Abstract

The war between Morocco and the Frente Popular para la Liberacion de Saguia el-Hamra y Rfo de Oro, better known as the Polisario Front, is raging in one of the most remote and least known corners of the globe. Who are the people of Western Sahara, the Saharawis? What kind of relations did they have historically with their Moroccan neighbours to the north, and with the Mauritanian tribes to their south? How did such an apparently barren territory as Western Sahara come to be colonised by Spain, and what was Spanish rule there like? The territory's phosphate deposits are well known; but are there any other resources? How and why did Morocco and Mauritania lay claim to Western Sahara from the late 1950s?

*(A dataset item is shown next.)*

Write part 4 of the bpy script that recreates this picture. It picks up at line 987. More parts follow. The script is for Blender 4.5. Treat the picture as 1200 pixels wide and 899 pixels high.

What indigenous political parties and liberation movements took shape within the Spanish colony, and what have the United Nations, the Organization of African Unity and the International Court of Justice (ICJ) had to say about the controversy surrounding its future? These are some of the questions that this file will address, in the hope of shedding some light on a contemporary decolonisation problem which seems as intractable as it is obscure. It will also examine how Western Sahara was ceded to Morocco and Mauritania in 1975-6, the consequent refugee movements to Algeria and the creation of Polisario's Saharan Arab Democratic Republic, the Moroccan-Mauritanian partition treaty of April 1976, the evolution of the war since 1975, Mauritania's withdrawal from Western Sahara in 1979, the role of the world powers and the prospects for peace.